Housing values to drop 15% more, panel of bankers says

6/18/2008
ASSOCIATED PRESS

WASHINGTON - U.S. home prices are only about halfway through their decline, and most of the further is expected to occur this year, major bank economists said yesterday.

The 10 economists, including those from Wells Fargo Bank and JPMorgan Chase & Co., also cited the negative overall tone of the economy, with shrinking consumer spending, spiking fuel and food prices, tight credit, and relatively high unemployment.

The group - which also includes economists from Northern Trust Co., SunTrust Banks Inc., PNC Financial Services Group Inc. and Huntington Bancorp - met with officials of the Federal Reserve on Monday.

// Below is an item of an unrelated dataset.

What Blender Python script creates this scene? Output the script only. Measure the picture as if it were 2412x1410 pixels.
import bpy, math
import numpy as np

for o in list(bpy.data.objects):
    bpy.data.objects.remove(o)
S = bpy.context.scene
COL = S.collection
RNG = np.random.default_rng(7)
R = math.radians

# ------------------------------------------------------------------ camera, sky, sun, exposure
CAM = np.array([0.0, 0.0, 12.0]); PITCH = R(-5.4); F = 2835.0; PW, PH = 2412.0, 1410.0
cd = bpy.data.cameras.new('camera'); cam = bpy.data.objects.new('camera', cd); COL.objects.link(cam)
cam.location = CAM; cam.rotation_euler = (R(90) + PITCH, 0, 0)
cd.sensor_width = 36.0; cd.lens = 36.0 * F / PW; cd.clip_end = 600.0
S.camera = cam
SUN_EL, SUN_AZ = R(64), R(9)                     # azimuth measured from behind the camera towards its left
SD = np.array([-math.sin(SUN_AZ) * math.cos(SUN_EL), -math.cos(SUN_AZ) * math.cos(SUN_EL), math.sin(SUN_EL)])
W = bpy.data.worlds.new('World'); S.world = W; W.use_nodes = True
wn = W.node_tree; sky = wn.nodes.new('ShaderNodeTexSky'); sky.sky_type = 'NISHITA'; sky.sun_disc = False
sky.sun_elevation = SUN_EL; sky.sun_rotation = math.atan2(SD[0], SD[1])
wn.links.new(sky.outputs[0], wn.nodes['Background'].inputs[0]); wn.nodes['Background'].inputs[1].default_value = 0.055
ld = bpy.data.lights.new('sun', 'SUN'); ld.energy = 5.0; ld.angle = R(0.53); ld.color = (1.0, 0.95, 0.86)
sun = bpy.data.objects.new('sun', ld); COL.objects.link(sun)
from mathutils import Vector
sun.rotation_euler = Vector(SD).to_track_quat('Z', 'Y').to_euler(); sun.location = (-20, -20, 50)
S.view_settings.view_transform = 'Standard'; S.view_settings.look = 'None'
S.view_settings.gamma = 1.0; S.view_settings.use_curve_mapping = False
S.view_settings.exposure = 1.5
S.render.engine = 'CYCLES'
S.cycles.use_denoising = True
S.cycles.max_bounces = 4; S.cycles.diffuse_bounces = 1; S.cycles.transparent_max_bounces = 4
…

It expects "sluggish growth, picking up moderately next year," Peter Hooper, chief economist at Deutsche Bank Securities and head of the American Bankers Association's economic advisory committee, said at a news conference.

The economy will experience an "unprecedented" type of recession - the first one without a significant quarterly decline in the gross domestic product, he said.

That indicates that factors other than GDP, such as income and employment levels, are important shapers of recession.

Additional declines in average U.S. home prices of around 15 percent between now and late 2009 "clearly will be a drag on consumer spending," the engine of economic growth, Mr. Hooper said.

The forecast was issued hours after the government reported that wholesale prices in May grew at the fastest pace in six months.

More than half of the economists in the bankers' group don't expect the Federal Reserve to begin raising interest rates until next year, and the others believe the central bank could do so this fall amid growing concern over inflation.

Many economists believe the Fed will hold interest rates steady at 2 percent, a four-year low, when it meets for two days next week.

Fed Chairman Ben Bernanke and his colleagues have signaled that the Fed's rate-cutting campaign, started last September to shore up economic growth, was over because of growing concerns about inflation.